Sunday, November 30, 2003
Before today, gentle reader, I had only a single dismal memory of Wolley Cabs. Two years ago, one of their finest didn’t know how to stay on Sheridan Road, and this little hiccup resulted in a seventy dollar cab ride. As luck would have it, I scored another Wolley Cab while waiting for transportation at the airport. I stepped into the cab only to find the most colorful character ever to wield a Ford. This fellow was short, wiry, and sported a nasty hacking cough that suggested chain smoking and then some.
My first impressions of the Wolley Mammoth were not sterling, as he tried to schlep meter-and-a-half on my normally straight meter route. After I read aloud part of Mayor Daley’s Bill of Cab Rights, we sat in silence for a good ten minutes. Clean, wholesome language, however, was clearly not a requirement in the good Bill, and thank goodness for that.
“F*ckers!” he shouted in his indeterminate South American accent, pointing at a car that zoomed by us. “These people, they think it’s a game. They goin’ 75, 80, and they’re going to get f*cking nailed. Me, I know how to drive.”
“Yeah, these people are nuts,” I muttered, not entirely sure how to respond.
“Four kids, they got killed in a crash,” he said. “What, did all of them fall asleep? Someone got f*cked, that’s for sure. F*ck.” He started hacking like a madman.
As we rounded a curve, he whispered, “Look, there they are.”
I wasn’t entirely sure who “they” included, but I played along and looked toward the horizon. I didn’t see anyone and neither did he. He was beginning to look disappointed when we flashed by two coppers who had nabbed their prey.
The Wolley Mammoth flashed me a triumphant look, and truth be told I was impressed. I decided to press him for more driving tips.

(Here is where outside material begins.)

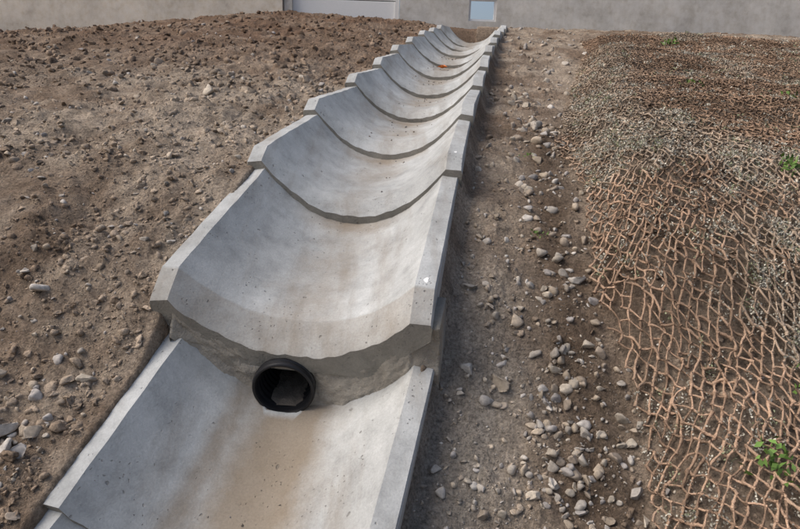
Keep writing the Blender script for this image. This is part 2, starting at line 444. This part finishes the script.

He shared another morsel as we glided over a small hill.
“You’ve got to ease the gas to 65 when you go over these hills,” he said. “Otherwise the motherf*ckers will be on you before you know it.”
I continued to press him for more rules of the road, war stories, and other tips, and he delivered them in fine fashion, spouting enough “f*cks” to line the road from here to Babylon and back. I briefly considered sharing with him the various noun forms of the F-bomb–“f*ckery,” or according to the inimitable Diotrans, “f*ckage”–when he gave me the three rules of the road.
“Look,” he leveled with me, “you just have to remember three things. First, you’ve got to swear like a motherf*cker.”
He paused here and started laughing until he was cut short by phlegm-filled hacking.
“Also remember to not get angry,” he said. “And never get out of your car. It’s not safe. You never know what the f*ck someone might–“
“Be packing?” I finished.
He nodded.
There were a few wrong turns and an uncomfortable lesson on road rage (“You people–Japanese, Chinese, all of you–are disciplined. I’ve got to give you credit. I can honk at you, curse at you, and you just don’t hear it. You got all the time in the world. Whites like me are pretty bad. And blacks are even worse.”). He lit up in the car (“Eh, you’re almost home anyway.”). On the whole, though, we got along amicably, and Rules Two and Three seem to be true.
Grand total? Forty-two dollars with tip. I dare you to tell me that’s not a fine deal. Now f*ck off, dear reader. Just kidding. Now f*ck off.